DOS JÓVENES chinos, de Taiwan, se encuentran casualmente en una calle de Taipei. Él es vendedor ambulante de relojes de pulsera y ella está a punto de realizar un viaje turístico a París, por lo que desea adquirir un reloj capaz de marcar simultáneamente el horario francés y taiwanés, este último adelantado siete horas respecto a aquél. Tal reloj es el que porta el vendedor en su muñeca, pero no lo tiene a la venta. Tras mucho insistir ella consigue que se lo dé y, en el tejemaneje, él queda como eróticamente magnetizado, pero, sin otro rastro de ella, se consuela poniendo todos los relojes que se encuentran a su mano, suyos o ajenos, a la hora de París. Por mucho que sepa puntualmente qué hora es en su ciudad natal, ella, en la capital francesa, sólo descubre que la soledad le llega con siete horas de retraso, pero sabe que esta demora le será suprimida a su regreso. Él, que acaba de perder a su padre y debe asistir, impertérrito, al complejo duelo de su madre, entregada a toda clase de exorcismos de su antigua creencia religiosa, tampoco le sirve de mucho vivir a la hora de París para aliviar su soledad.

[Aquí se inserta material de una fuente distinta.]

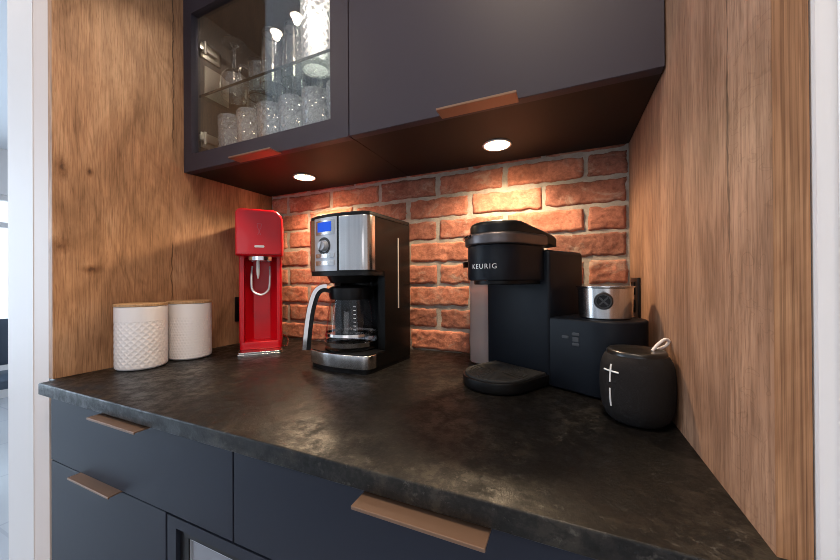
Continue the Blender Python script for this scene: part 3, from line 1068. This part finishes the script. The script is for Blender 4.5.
def front_patch(bm_, x0, x1, z0, z1, lift, thick=0.002):
    n = 8
    va, vb = [], []
    for i in range(n + 1):
        x = x0 + (x1 - x0) * i / n
        y = on_front(x) - lift
        va.append((bm_.verts.new((x, y, z0)), bm_.verts.new((x, y, z1)), bm_.verts.new((x, y + thick, z0)), bm_.verts.new((x, y + thick, z1))))
    for a, c_ in zip(va, va[1:]):
        bm_.faces.new((a[0], c_[0], c_[1], a[1]))
        bm_.faces.new((a[1], c_[1], c_[3], a[3]))
        bm_.faces.new((a[0], a[2], c_[2], c_[0]))
        bm_.faces.new((a[2], a[3], c_[3], c_[2]))
    for a in (va[0], va[-1]):
        bm_.faces.new((a[0], a[1], a[3], a[2]))


b = bmesh.new()
front_patch(b, -0.0575, 0.0160, 0.2240, 0.3435, 0.0012)
cp = obj('control_panel', b, M['silver'], cm, 30)
b = bmesh.new()
front_patch(b, 0.0162, 0.0205, 0.2240, 0.3435, 0.0004)
obj('panel_gap', b, M['black'], cm, 30)
b = bmesh.new()
front_patch(b, -0.0500, 0.0095, 0.3055, 0.3375, 0.0022)
bz = obj('display_bezel', b, M['steel'], cp, 30)
b = bmesh.new()
front_patch(b, -0.0430, 0.0010, 0.3120, 0.3335, 0.0030, 0.0015)
obj('display', b, M['lcd'], cp, 0)
b = bmesh.new()
lathe(b, [(0, 0), (0.0125, 0), (0.0115, 0.008), (0.010, 0.011), (0, 0.0115)], 32)
box(b, -0.0016, 0.0016, -0.010, 0.010, 0.0105, 0.0145, bev=0.0008)
obj('dial', b, M['silver'], cp, 35, rot=(R(90), R(20), 0), loc=(-0.0215, on_front(-0.0215) - 0.001, 0.2800))
b = bmesh.new()
lathe(b, [(0.0137, 0), (0.0195, 0), (0.0195, 0.0012), (0.0137, 0.0012)], 36, closed=True)
obj('dial_ring', b, M['grey_print'], cp, 30, rot=(R(90), 0, 0), loc=(-0.0215, on_front(-0.0215) - 0.0010, 0.2800))
for z0_, z1_, xs in ((0.2535, 0.2625, ((-0.0500, -0.0325), (-0.0310, -0.0110), (-0.0095, 0.0095))), (0.2365, 0.2465, ((-0.0500, 0.0095),))):
    for xa_, xb_ in xs:
        b = bmesh.new()
        front_patch(b, xa_, xb_, z0_, z1_, 0.0030)
        obj('button', b, M['steel'], cp, 30)
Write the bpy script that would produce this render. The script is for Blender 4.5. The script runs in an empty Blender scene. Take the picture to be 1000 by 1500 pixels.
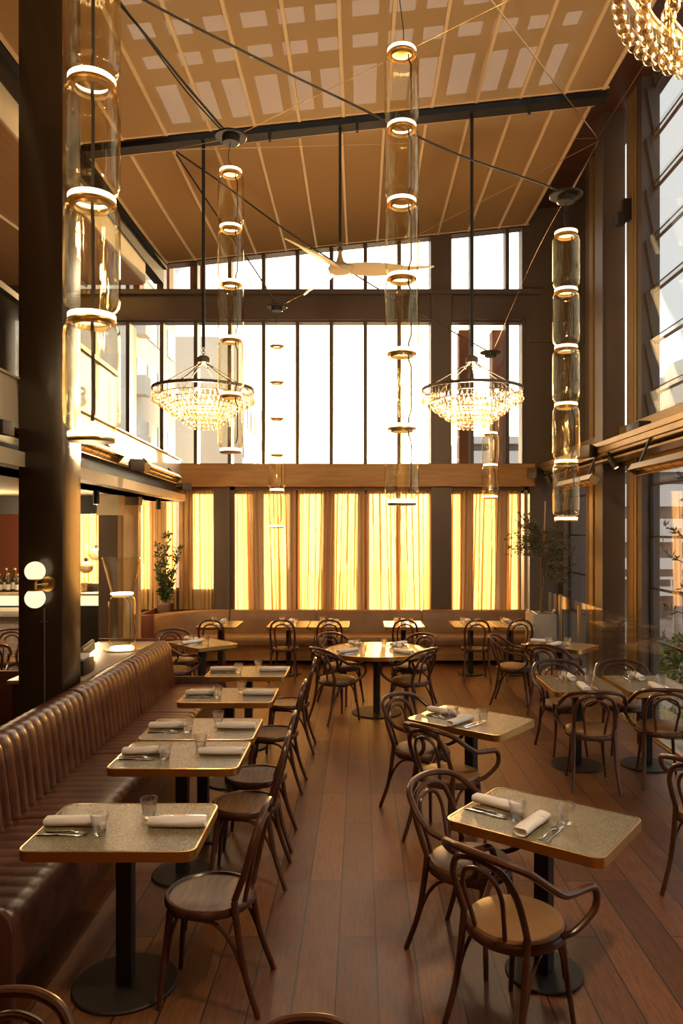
# A restaurant hall at low sun: bentwood chairs, brass-edged tables, glass pendants, curtained back wall.
SKY_BASE, SKY_GLOW, SUN_E, EXPO = .49, 8.2, 11.0, 1.25
CHAND = (55, 55, 150, 40)
import bpy, bmesh, math, random
from mathutils import Vector, Matrix
R = math.radians
PI = math.pi
rnd = random.Random(7)
SC = bpy.context.scene
COL = SC.collection
F, CX, HY, EYE = 1111.0, 528.0, 777.0, 2.15      # focal length in px, horizon, eye height

def at(x, y, Y):
    """a point seen at pixel (x, y) of the 1000x1500 frame, Y metres into the room"""
    return Vector(((x - CX) * Y / F, Y, EYE - (y - HY) * Y / F))

# ------------------------------------------------------------------ mesh builder
def catmull(pts, n=6, closed=False):
    P = [Vector(p) for p in pts]
    out = []
    m = len(P)
    rng = range(m) if closed else range(m - 1)
    for i in rng:
        if closed:
            p0, p1, p2, p3 = P[(i - 1) % m], P[i], P[(i + 1) % m], P[(i + 2) % m]
        else:
            p1, p2 = P[i], P[i + 1]
            p0 = P[i - 1] if i > 0 else p1 * 2 - p2
            p3 = P[i + 2] if i + 2 < m else p2 * 2 - p1
        for k in range(n):
            t = k / n
            out.append(0.5 * ((2 * p1) + (p2 - p0) * t + (2 * p0 - 5 * p1 + 4 * p2 - p3) * t * t + (3 * p1 - p0 - 3 * p2 + p3) * t ** 3))
    if not closed:
        out.append(P[-1])
    return out

class MB:
    def __init__(s):
        s.v = []; s.f = []
    def add(s, vs, fs):
        b = len(s.v)
        s.v.extend(tuple(v) for v in vs)
        s.f.extend(tuple(b + i for i in f) for f in fs)
        return s
    def box(s, x0, x1, y0, y1, z0, z1, rz=0, piv=None):
        vs = [Vector((x, y, z)) for z in (z0, z1) for y in (y0, y1) for x in (x0, x1)]
        if rz:
            c = Vector(piv) if piv else Vector(((x0 + x1) / 2, (y0 + y1) / 2, 0))
            m = Matrix.Rotation(rz, 3, 'Z')
            vs = [m @ (v - c) + c for v in vs]
        return s.add(vs, [(0, 2, 3, 1), (4, 5, 7, 6), (0, 1, 5, 4), (2, 6, 7, 3), (0, 4, 6, 2), (1, 3, 7, 5)])
    def obox(s, c, ax, ay, az):
        """oriented box: centre and three half-axis vectors"""
        c, ax, ay, az = Vector(c), Vector(ax), Vector(ay), Vector(az)
        vs = [c + ax * i + ay * j + az * k for k in (-1, 1) for j in (-1, 1) for i in (-1, 1)]
        return s.add(vs, [(0, 2, 3, 1), (4, 5, 7, 6), (0, 1, 5, 4), (2, 6, 7, 3), (0, 4, 6, 2), (1, 3, 7, 5)])
    def cyl(s, x, y, z0, z1, r, r2=None, n=24):
        return s.lathe([(0, z0), (r, z0), (r if r2 is None else r2, z1), (0, z1)], n, (x, y, 0))
    def lathe(s, prof, n=24, c=(0, 0, 0), closed=False):
        vs, fs, rows = [], [], []
        for r, z in prof:
            if r < 1e-6:
                rows.append([len(vs)]); vs.append((c[0], c[1], c[2] + z))
            else:
                rows.append(list(range(len(vs), len(vs) + n)))
                vs += [(c[0] + r * math.cos(2 * PI * k / n), c[1] + r * math.sin(2 * PI * k / n), c[2] + z) for k in range(n)]
        pairs = list(zip(rows, rows[1:]))
        if closed: pairs.append((rows[-1], rows[0]))
        for a, b in pairs:
            for k in range(n):
                k2 = (k + 1) % n
                if len(a) == 1 and len(b) == 1: continue
                if len(a) == 1: fs.append((a[0], b[k2], b[k]))
                elif len(b) == 1: fs.append((a[k], a[k2], b[0]))
                else: fs.append((a[k], a[k2], b[k2], b[k]))
        return s.add(vs, fs)
    def tube(s, pts, r, n=8, closed=False, sy=1.0):
        P = [Vector(p) for p in pts]
        m = len(P)
        rad = r if isinstance(r, (list, tuple)) else [r] * m
        T = []
        for i in range(m):
            a = P[(i - 1) % m] if (closed or i > 0) else P[i]
            b = P[(i + 1) % m] if (closed or i < m - 1) else P[i]
            t = b - a
            T.append(t.normalized() if t.length > 1e-9 else Vector((0, 0, 1)))
        u = T[0].cross(Vector((0, 0, 1)))
        if u.length < 1e-3: u = T[0].cross(Vector((1, 0, 0)))
        u.normalize()
        vs, fs = [], []
        for i in range(m):
            if i:
                u = (u - T[i] * u.dot(T[i]))
                if u.length < 1e-6: u = T[i].orthogonal()
                u.normalize()
            w = T[i].cross(u)
            vs += [P[i] + (u * math.cos(2 * PI * k / n) + w * math.sin(2 * PI * k / n) * sy) * rad[i] for k in range(n)]
        for i in range(m if closed else m - 1):
            j = (i + 1) % m
            for k in range(n):
                k2 = (k + 1) % n
                fs.append((i * n + k, i * n + k2, j * n + k2, j * n + k))
        if not closed:
            fs.append(tuple(range(n - 1, -1, -1)))
            fs.append(tuple((m - 1) * n + k for k in range(n)))
        return s.add(vs, fs)
    def sphere(s, c, r, nu=16, nv=10, sz=1.0):
        return s.lathe([(max(0, r * math.sin(PI * k / nv)) if 0 < k < nv else 0, -r * sz * math.cos(PI * k / nv)) for k in range(nv + 1)], nu, c)
    def prism(s, poly, z0, z1):
        n = len(poly)
        vs = [(p[0], p[1], z0) for p in poly] + [(p[0], p[1], z1) for p in poly]
        fs = [tuple(range(n - 1, -1, -1)), tuple(range(n, 2 * n))] + [(k, (k + 1) % n, n + (k + 1) % n, n + k) for k in range(n)]
        return s.add(vs, fs)
    def sweep(s, rings, caps=True, closed_ring=True):
        n = len(rings[0]); vs = [p for r in rings for p in r]; fs = []
        for i in range(len(rings) - 1):
            for k in range(n if closed_ring else n - 1):
                k2 = (k + 1) % n
                fs.append((i * n + k, i * n + k2, (i + 1) * n + k2, (i + 1) * n + k))
        if caps and closed_ring:
            fs.append(tuple(range(n - 1, -1, -1)))
            fs.append(tuple((len(rings) - 1) * n + k for k in range(n)))
        return s.add(vs, fs)
    def build(s, name, mat, parent=None, smooth=35, bev=0, seg=2, loc=None, rz=0, flip=True):
        me = bpy.data.meshes.new(name)
        bm = bmesh.new()
        vv = [bm.verts.new(v) for v in s.v]
        for f in s.f:
            try: bm.faces.new([vv[i] for i in f])
            except ValueError: pass
        if flip: bmesh.ops.recalc_face_normals(bm, faces=bm.faces)
        if bev:
            es = [e for e in bm.edges if len(e.link_faces) == 2 and e.calc_face_angle(0) > R(30)]
            bmesh.ops.bevel(bm, geom=es, offset=bev, segments=seg, profile=.5, affect='EDGES', clamp_overlap=True)
        bm.to_mesh(me); bm.free()
        if smooth:
            me.polygons.foreach_set('use_smooth', [True] * len(me.polygons))
            me.set_sharp_from_angle(angle=R(smooth))
        me.materials.append(mat)
        o = bpy.data.objects.new(name, me)
        COL.objects.link(o)
        if parent: o.parent = parent
        if loc is not None: o.location = loc
        if rz: o.rotation_euler.z = rz
        return o

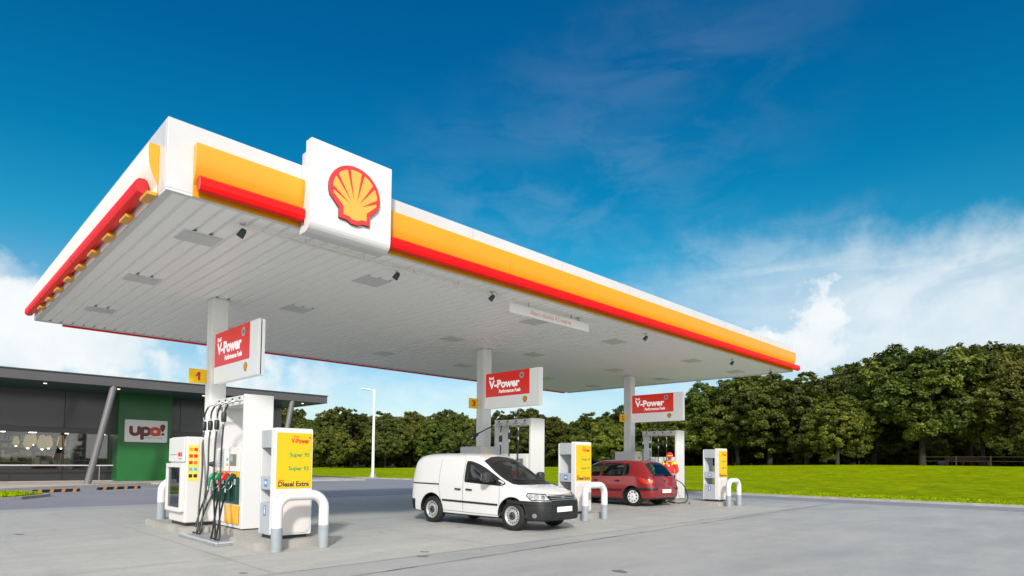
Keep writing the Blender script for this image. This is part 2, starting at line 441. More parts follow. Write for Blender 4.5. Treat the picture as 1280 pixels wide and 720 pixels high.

Éste es el muy sucinto resumen de la película ¿Qué hora es allí? (2001), del director taiwanés Tsai Ming-Liang, el mismo que, en 2005, rodó El sabor de la sandía, absurda traducción castellana del original The Wayward Cloud, donde los mismos protagonistas del filme anterior reaparecen, él ahora como actor de cine porno y ella, de nuevo, sin adscripción profesional discernible. En este caso, no obstante, el escenario es una ciudad, Taipei, sometida a los rigores de una pertinaz sequía, siendo la escasez de agua lo que propicia, en principio, el reenganche de su frustrada relación erótica, que no deja de tener la dificultad de hacer el amor con alguien que vive profesionalmente de hacerlo. Sea como sea, este par de películas de Tsai Ming-Liang, como la muy célebre Millenium Mambo (2001), del también chino Hou Hsiao Hsien, reducen la trama a los avatares de sendos pobres enamorados, que evolucionan, sobre el marco de una urbe moderna sin identidad, como literalmente las sombras chinescas de unas máquinas deseantes que jamás pueden atrapar el objeto de su deseo. Queda al fondo, eso sí, el rumoroso tic-tac del reloj y la insaciable sed como las más adecuadas metáforas de esta fatal insatisfacción.

Casualmente, estos días, caen en mis manos dos ensayos occidentales sobre el amor: Sobre el amor y la muerte (Seix Barral), del novelista alemán Patrick Süskind, y El amor al nombre. Ensayo sobre el lirismo y la lírica amorosa (Losada), de la francesa Martine Broda. Son muy diferentes, pero coinciden en plantear el amor sólo bajo la especie del enamoramiento; esto es: como el fuego y la ceniza de consumirse de deseo, lo cual es emplazarse en situación de expectativa en vez de la de experiencia, la única, ésta, que, a mi juicio, se conjuga con el amor. ¿Qué está pasando hoy, así, pues, en Oriente y Occidente, con el experimento o la experiencia eróticos, objeto recurrente fundamental de cualquier arte? Pues se me ocurre conjeturar que se han convertido en una cuestión de horario.